Required work
Work out how many lines in the data hold the word "pixels", and reply with that number only.

(Data records)
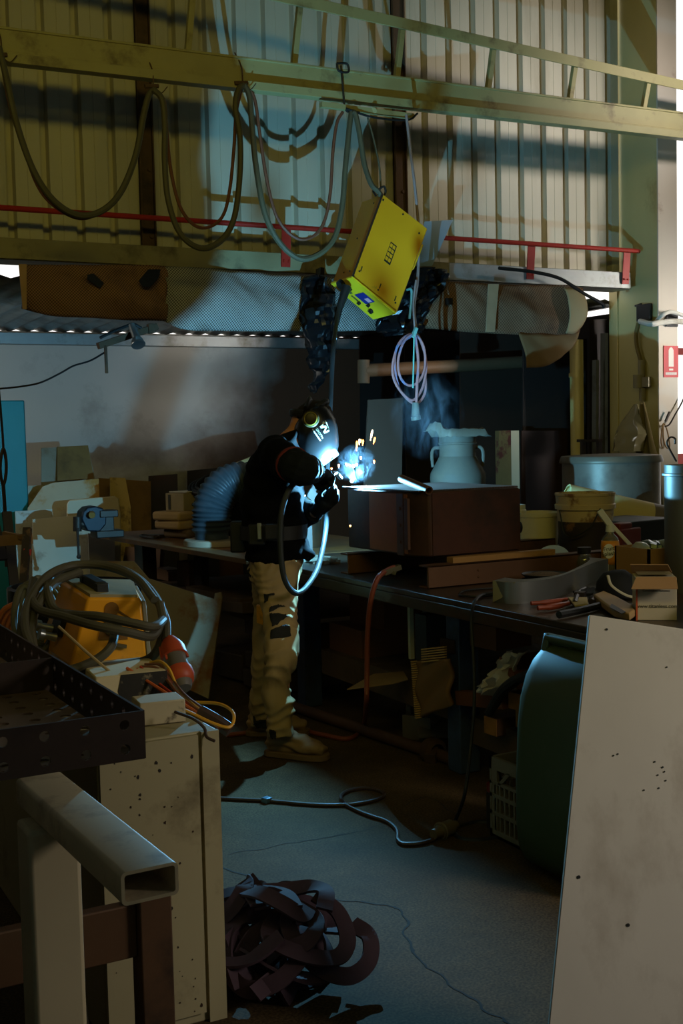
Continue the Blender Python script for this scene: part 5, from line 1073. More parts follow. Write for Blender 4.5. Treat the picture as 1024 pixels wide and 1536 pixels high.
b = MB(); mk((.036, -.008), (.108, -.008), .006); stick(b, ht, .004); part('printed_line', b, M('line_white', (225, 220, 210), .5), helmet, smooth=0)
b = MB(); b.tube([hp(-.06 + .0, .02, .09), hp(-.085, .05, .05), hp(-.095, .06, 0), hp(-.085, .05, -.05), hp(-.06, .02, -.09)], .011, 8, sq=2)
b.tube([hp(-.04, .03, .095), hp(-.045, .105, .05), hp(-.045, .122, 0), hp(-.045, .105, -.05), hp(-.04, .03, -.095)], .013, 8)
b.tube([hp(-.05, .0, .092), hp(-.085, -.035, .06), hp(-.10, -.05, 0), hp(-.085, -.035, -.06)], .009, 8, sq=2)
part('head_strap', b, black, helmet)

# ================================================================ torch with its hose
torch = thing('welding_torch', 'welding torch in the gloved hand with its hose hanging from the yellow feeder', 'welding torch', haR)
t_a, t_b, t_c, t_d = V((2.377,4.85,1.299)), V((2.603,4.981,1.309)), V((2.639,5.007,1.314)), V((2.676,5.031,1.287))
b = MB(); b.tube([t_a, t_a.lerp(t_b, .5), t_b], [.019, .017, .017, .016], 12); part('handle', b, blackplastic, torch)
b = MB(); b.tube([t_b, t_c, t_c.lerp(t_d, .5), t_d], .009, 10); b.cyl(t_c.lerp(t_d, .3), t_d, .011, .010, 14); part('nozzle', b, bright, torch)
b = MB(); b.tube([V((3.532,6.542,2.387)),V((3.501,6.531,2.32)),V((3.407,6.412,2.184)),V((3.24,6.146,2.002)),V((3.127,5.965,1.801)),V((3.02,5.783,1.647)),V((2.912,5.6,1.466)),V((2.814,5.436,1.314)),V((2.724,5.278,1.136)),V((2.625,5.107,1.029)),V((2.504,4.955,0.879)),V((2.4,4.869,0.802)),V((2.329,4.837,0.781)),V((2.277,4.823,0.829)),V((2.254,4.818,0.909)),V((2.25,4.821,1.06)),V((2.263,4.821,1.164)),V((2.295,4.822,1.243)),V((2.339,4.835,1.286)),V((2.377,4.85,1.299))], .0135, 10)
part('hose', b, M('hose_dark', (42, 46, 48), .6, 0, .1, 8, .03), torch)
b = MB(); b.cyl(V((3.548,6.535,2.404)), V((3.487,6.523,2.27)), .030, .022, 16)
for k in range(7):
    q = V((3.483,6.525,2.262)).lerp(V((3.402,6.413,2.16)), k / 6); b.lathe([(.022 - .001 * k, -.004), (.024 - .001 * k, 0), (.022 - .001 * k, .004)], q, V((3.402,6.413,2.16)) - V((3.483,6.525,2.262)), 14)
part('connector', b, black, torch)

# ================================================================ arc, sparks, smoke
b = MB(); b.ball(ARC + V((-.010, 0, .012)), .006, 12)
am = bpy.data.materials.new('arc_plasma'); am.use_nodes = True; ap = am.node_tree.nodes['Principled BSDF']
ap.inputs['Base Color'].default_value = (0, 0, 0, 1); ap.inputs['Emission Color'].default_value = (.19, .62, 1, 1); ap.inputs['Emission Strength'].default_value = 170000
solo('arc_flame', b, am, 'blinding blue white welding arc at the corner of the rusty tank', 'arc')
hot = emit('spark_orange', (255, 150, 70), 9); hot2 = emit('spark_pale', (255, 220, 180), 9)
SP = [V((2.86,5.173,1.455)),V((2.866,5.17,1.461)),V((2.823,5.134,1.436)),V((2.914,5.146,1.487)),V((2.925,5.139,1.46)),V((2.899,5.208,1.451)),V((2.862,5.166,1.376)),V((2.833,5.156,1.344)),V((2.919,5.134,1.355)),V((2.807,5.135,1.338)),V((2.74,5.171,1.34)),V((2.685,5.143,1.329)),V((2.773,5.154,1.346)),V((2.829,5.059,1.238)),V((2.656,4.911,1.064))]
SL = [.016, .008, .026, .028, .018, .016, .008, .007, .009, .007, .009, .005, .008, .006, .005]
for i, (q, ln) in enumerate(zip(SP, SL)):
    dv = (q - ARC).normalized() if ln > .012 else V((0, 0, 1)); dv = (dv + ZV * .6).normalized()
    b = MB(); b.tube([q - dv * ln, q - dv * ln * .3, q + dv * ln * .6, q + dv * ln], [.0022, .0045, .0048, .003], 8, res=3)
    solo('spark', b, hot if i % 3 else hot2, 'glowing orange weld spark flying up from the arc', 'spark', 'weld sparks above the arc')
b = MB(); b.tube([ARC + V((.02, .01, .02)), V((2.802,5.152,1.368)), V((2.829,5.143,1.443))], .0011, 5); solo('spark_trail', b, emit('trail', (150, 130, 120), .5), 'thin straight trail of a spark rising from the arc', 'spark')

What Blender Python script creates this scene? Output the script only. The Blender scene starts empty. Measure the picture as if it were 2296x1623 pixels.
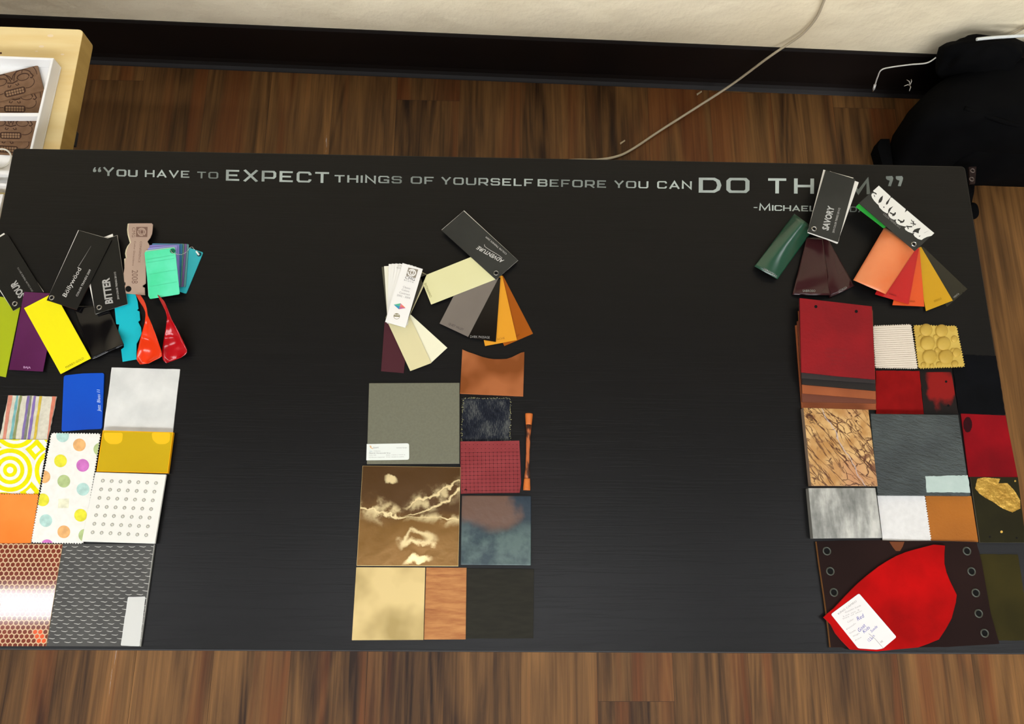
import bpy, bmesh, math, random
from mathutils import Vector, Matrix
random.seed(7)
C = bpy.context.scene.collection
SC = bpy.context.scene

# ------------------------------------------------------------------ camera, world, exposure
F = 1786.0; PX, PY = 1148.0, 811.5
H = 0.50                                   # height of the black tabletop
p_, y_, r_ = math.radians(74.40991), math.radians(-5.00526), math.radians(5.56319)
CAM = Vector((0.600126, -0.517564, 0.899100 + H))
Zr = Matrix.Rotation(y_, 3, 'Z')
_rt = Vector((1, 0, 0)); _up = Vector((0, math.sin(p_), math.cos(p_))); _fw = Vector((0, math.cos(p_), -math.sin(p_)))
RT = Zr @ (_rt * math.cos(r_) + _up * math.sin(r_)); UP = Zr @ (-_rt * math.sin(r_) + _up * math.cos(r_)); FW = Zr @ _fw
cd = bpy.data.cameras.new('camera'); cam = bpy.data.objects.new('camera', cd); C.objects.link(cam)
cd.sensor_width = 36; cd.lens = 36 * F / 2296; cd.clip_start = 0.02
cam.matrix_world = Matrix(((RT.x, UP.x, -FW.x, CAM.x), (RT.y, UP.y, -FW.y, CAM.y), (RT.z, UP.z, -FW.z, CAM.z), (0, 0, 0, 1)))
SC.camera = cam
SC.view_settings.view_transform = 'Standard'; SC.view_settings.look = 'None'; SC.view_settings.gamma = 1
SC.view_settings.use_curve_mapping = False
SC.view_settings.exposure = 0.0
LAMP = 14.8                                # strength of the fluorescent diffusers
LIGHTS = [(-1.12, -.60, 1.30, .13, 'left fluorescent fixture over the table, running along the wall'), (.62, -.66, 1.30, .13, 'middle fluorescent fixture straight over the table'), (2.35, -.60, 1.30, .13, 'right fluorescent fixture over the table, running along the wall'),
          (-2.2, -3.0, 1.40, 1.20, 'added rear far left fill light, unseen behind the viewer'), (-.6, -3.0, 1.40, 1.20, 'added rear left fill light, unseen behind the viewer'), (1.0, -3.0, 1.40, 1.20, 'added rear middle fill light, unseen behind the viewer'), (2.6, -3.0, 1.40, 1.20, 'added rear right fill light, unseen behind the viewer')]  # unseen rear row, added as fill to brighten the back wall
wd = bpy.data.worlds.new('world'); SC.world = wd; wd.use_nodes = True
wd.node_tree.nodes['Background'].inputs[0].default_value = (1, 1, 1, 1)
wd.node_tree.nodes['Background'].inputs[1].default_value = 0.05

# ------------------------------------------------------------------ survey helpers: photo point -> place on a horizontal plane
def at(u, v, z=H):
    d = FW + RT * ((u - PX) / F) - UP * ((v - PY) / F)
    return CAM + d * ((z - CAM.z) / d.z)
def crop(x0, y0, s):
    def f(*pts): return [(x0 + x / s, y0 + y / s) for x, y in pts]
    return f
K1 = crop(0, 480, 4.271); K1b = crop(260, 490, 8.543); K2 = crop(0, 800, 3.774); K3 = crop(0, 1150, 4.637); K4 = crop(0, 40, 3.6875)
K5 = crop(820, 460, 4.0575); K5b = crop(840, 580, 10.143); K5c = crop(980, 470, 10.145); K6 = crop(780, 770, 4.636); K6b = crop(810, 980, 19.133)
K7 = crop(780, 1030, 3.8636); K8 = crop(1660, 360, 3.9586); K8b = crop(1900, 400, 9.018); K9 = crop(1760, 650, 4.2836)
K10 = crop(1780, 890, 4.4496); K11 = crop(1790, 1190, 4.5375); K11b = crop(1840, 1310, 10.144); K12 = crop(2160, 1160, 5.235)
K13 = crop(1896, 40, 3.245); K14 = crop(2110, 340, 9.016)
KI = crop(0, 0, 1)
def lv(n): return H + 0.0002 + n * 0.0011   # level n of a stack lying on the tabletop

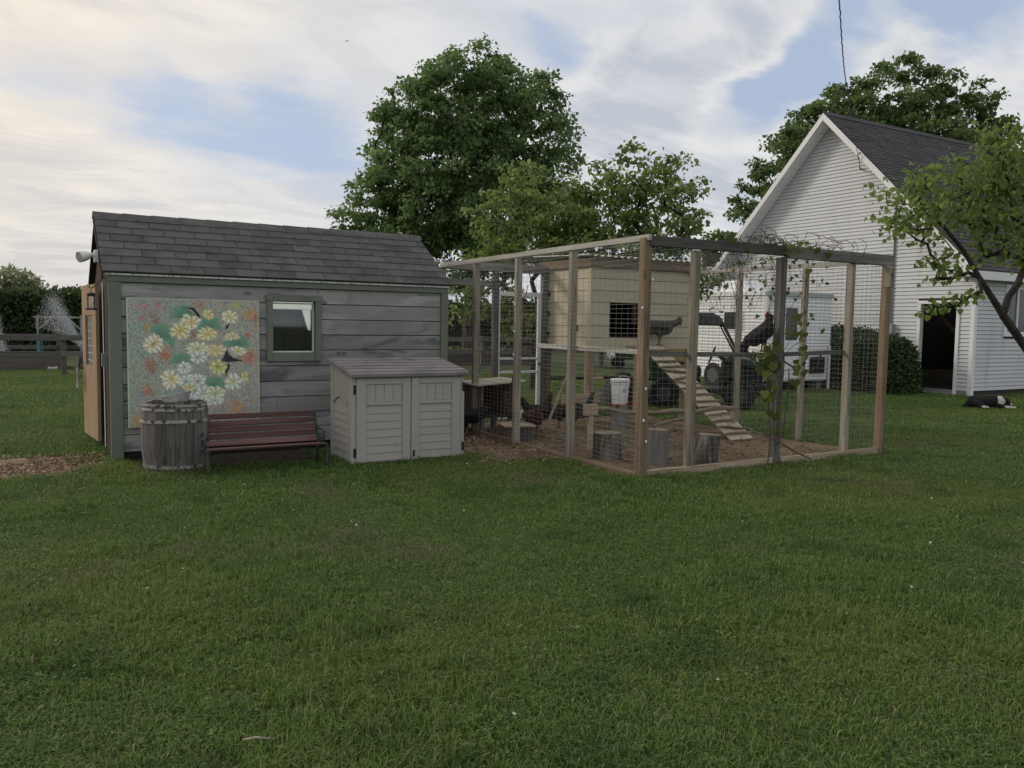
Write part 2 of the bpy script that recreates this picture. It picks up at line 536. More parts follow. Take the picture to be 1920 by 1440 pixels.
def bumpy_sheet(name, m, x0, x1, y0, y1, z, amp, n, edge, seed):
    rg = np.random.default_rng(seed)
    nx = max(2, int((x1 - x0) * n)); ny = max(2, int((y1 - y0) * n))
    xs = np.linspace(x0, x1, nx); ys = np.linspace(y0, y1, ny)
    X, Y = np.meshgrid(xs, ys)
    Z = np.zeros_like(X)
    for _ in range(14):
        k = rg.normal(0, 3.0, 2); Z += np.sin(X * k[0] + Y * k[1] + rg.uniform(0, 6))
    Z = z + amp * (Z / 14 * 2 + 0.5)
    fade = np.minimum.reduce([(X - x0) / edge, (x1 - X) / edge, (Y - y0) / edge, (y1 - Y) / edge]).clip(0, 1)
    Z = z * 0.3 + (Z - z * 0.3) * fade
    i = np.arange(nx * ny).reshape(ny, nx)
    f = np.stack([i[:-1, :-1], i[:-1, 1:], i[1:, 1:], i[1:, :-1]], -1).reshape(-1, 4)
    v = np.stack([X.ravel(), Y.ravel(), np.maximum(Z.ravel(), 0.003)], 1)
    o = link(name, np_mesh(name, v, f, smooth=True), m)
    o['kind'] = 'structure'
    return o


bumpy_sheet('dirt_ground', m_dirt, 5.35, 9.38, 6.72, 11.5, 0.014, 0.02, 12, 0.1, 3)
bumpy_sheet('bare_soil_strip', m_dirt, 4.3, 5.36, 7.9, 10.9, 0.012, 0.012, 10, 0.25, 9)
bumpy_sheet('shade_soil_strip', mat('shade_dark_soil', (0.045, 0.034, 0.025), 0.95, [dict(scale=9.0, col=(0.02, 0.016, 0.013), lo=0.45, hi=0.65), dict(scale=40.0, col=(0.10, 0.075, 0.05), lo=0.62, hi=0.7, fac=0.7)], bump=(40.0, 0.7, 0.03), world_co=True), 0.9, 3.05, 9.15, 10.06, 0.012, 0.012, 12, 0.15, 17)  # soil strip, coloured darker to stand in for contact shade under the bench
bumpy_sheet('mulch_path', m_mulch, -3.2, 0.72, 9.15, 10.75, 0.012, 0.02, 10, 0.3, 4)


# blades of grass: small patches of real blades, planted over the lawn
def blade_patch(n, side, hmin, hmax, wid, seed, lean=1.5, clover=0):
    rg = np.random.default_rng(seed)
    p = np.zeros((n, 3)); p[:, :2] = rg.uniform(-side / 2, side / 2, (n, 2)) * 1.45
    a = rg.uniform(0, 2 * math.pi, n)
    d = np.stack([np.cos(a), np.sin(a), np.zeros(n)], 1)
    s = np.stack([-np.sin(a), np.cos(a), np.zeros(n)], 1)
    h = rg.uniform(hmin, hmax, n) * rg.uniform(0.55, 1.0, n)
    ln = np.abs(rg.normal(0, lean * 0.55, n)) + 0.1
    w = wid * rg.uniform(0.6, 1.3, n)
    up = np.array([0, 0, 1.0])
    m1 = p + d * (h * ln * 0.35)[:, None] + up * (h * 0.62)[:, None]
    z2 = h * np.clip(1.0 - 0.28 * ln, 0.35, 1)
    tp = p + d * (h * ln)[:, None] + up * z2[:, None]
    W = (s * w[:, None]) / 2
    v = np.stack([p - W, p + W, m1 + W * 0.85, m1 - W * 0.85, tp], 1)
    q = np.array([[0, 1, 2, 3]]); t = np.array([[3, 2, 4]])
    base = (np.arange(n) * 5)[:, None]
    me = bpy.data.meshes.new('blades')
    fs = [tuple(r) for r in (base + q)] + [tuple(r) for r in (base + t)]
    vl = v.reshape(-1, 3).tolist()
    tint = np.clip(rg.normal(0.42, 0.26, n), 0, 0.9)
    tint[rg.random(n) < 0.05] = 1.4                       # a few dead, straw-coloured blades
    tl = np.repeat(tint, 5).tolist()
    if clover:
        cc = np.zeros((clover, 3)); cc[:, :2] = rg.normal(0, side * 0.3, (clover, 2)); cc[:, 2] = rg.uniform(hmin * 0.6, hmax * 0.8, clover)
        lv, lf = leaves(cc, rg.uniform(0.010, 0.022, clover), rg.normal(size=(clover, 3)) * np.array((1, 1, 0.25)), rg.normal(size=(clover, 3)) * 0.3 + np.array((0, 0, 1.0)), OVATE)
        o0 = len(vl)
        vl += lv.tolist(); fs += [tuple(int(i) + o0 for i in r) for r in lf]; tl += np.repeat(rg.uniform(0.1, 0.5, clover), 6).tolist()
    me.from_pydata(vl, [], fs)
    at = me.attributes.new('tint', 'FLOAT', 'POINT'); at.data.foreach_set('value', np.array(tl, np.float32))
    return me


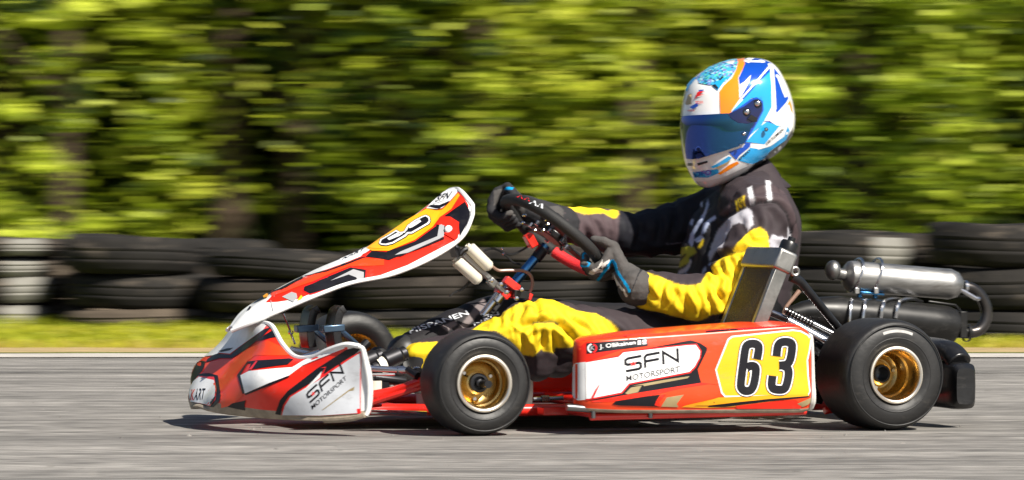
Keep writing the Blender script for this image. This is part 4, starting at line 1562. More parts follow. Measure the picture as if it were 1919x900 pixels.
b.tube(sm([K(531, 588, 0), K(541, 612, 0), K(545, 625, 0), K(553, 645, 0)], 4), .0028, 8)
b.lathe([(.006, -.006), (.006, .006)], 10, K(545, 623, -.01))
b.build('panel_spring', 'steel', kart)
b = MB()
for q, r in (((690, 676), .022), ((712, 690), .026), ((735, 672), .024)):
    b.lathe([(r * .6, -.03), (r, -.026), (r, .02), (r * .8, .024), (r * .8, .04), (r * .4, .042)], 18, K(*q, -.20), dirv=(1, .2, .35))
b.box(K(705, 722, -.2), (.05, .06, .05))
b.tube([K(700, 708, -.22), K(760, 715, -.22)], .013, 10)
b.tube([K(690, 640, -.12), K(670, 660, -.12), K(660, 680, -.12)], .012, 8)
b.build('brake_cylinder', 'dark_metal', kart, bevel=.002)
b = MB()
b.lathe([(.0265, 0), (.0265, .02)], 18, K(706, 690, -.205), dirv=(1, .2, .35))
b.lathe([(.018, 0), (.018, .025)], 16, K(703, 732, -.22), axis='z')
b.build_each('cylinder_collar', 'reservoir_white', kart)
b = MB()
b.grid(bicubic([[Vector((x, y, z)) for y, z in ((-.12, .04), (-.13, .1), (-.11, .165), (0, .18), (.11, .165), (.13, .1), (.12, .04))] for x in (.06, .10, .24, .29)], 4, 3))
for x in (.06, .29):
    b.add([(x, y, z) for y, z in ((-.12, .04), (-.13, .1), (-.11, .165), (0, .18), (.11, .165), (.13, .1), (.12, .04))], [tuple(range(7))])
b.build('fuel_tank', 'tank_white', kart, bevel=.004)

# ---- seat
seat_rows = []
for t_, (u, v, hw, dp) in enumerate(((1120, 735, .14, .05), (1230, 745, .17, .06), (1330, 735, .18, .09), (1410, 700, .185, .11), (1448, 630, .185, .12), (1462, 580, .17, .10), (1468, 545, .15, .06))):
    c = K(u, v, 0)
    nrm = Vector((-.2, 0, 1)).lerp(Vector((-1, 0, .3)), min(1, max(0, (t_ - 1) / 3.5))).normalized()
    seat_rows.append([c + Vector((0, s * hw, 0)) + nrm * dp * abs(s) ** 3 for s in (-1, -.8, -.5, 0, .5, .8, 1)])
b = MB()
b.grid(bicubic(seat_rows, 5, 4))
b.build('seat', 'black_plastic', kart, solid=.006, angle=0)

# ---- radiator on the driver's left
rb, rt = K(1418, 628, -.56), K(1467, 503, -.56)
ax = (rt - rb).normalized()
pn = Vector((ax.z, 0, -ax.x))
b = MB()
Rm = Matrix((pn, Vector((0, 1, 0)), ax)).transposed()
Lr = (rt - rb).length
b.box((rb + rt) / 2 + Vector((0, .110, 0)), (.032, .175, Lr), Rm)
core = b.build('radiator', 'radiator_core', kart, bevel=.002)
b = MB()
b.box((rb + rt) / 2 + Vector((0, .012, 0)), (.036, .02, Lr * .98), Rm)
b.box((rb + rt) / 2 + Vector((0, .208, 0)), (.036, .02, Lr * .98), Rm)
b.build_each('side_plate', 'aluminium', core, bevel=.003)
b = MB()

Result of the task
4